* Start Excerpted records *
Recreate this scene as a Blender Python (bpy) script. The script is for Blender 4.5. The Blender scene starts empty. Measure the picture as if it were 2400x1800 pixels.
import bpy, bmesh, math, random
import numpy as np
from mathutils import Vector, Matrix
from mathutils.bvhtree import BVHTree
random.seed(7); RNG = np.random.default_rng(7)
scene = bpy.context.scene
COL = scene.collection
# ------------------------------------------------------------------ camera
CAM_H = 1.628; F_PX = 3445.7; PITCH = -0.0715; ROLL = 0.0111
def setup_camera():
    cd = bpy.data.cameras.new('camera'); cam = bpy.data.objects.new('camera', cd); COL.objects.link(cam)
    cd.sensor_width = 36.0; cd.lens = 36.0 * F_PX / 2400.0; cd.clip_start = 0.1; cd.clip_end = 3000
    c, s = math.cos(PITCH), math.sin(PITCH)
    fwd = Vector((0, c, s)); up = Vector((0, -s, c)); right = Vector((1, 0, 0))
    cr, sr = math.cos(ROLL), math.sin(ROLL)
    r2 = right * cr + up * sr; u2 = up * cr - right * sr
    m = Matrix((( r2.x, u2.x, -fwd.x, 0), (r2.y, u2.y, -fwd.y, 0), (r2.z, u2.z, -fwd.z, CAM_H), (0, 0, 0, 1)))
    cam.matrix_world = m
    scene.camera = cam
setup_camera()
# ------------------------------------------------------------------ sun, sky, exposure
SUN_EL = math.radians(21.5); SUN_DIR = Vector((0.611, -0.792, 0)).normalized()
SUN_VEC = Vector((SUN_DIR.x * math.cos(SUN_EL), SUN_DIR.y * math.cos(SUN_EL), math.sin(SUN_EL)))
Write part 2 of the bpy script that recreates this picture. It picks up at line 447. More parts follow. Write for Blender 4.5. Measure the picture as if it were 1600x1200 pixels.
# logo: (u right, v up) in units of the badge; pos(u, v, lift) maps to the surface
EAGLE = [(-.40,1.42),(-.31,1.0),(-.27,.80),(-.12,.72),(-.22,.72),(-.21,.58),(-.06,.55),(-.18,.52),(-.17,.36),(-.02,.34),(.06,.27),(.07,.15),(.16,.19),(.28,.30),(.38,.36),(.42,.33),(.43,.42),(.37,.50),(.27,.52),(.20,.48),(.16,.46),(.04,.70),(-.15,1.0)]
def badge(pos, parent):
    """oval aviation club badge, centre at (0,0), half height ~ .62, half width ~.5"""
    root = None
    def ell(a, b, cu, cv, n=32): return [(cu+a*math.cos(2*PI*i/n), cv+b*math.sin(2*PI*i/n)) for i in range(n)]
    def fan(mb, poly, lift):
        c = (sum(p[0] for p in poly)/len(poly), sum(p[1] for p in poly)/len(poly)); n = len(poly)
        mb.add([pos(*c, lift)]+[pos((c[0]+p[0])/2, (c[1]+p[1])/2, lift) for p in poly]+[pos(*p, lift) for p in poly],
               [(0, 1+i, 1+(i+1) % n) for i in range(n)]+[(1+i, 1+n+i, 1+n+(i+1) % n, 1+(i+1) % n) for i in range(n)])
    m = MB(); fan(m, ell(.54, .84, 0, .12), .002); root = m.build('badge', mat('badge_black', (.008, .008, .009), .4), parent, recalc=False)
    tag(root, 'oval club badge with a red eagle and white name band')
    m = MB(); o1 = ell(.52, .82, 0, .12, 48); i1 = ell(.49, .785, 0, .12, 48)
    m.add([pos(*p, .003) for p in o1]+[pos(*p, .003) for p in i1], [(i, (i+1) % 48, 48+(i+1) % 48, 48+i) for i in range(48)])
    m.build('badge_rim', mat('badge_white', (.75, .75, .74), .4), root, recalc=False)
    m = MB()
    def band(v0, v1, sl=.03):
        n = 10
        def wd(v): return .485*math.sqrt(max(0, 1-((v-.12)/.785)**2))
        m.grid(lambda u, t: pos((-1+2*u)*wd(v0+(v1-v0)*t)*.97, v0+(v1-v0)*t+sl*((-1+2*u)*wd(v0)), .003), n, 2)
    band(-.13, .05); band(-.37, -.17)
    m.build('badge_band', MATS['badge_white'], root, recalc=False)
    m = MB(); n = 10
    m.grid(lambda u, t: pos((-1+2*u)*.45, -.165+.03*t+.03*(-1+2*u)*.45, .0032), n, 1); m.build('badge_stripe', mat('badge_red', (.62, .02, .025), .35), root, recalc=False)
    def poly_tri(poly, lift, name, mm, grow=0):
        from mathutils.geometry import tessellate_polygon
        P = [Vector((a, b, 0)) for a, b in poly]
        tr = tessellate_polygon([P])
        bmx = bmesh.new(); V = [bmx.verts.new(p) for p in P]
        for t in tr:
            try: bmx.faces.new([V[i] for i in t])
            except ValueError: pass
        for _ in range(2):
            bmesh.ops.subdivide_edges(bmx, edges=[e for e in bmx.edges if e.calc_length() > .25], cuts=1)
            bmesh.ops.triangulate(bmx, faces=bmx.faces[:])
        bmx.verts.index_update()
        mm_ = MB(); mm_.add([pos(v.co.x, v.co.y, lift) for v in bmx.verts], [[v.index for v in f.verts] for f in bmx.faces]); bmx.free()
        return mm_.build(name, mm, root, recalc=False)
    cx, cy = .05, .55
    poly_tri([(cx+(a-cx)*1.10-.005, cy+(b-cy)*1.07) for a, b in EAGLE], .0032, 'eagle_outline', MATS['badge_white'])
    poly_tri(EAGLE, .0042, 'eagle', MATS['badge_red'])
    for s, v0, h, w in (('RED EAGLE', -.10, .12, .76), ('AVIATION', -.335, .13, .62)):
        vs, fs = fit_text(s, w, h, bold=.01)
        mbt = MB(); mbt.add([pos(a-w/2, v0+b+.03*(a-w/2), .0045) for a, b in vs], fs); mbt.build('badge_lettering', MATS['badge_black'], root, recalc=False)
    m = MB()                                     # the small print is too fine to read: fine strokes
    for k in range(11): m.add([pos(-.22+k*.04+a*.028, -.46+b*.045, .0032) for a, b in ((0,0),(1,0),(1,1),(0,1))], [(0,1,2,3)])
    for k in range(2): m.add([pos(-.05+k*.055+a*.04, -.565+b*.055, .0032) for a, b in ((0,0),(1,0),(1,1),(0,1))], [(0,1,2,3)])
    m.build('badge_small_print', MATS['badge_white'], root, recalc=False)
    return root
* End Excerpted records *
Filter the listing for the word "Blender" and copy every line that holds it.

Response for this exercise →
Recreate this scene as a Blender Python (bpy) script. The script is for Blender 4.5. The Blender scene starts empty. Measure the picture as if it were 2400x1800 pixels.
Write part 2 of the bpy script that recreates this picture. It picks up at line 447. More parts follow. Write for Blender 4.5. Measure the picture as if it were 1600x1200 pixels.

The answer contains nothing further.